The Story
Why it exists.
The beginning
Euan McCall built Hora de la Verdad Sombra around the Spanish concept of tauromaquia, the bullfight as ceremony, art form, and ultimate test of nerve. The name means the hour of truth: the moment the matador enters the ring and the animal charges. McCall translated that tension into scent, starting with the matador's entrance, the moment just before everything changes. The opening mirrors that sharp, metallic jolt of adrenaline, the coppery tang of blood in the air. The heart carries the rose, the only softness in a ritual built on suffering and spectacle. The drydown settles into leather, smoke, and the presence of something wild. The full arc from first impact to last trace mirrors the narrative arc of the fight itself.

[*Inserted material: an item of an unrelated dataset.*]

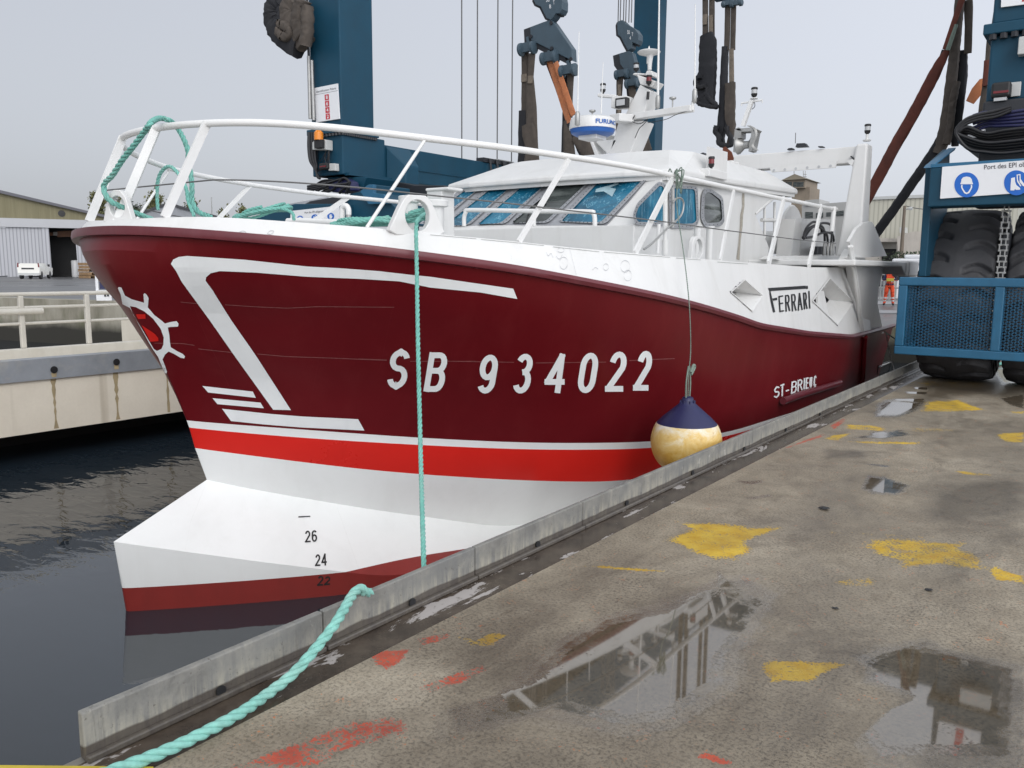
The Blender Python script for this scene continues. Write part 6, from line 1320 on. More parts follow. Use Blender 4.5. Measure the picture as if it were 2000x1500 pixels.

The blood accord is unusual in contemporary perfumery. Most fragrances hint at it through metallic molecules or aldehydes. Here it arrives as a named material, paired with hyraceum, castoreum, and civet. The combination creates a confrontational, almost aggressive opening that pushes past polite leather territory. This is barnyard, not boutique. The coppery tang of the blood accord doesn't fade quickly, it lingers in the background as the floral heart opens, then resurfaces in the drydown alongside the animalic notes. It's what makes Sombra work as an olfactory translation of the bullfight. Without that edge, it would be another smoky leather. With it, the scent has teeth.
The evolution
The opening arrives violent. Blood, white pepper, saffron cut through with an intensity that feels almost physical. The composition opens with a sharp, metallic bite that announces its presence before inviting the wearer in. As the heart opens, Turkish rose arrives with unexpected warmth, pulling the blend toward something almost soft. Jasmine follows, adding indolic depth and a hint of nocturnal richness. The transition from the initial metallic edge to the warm floral heart feels smooth, a moment of contrast that feels jarring in the best way. The drydown is where Sombra earns its reputation. Leather, birch tar, hyraceum, civet, the animalic notes settle into a dark, warm presence that stays close to the skin for hours. Oud and guaiac wood add smoky complexity. Oakmoss grounds everything. By morning, a faint trace of leather and animal remains on fabric.
Cultural impact
Sombra sits in the leather-animalic space alongside Tom Ford Tuscan Leather and Francesca Bianchi The Lover's Tale. But the blood accord and animalic intensity set it apart. Wearers describe it as evocative and rugged, with the kind of visceral quality that makes it a conversation piece.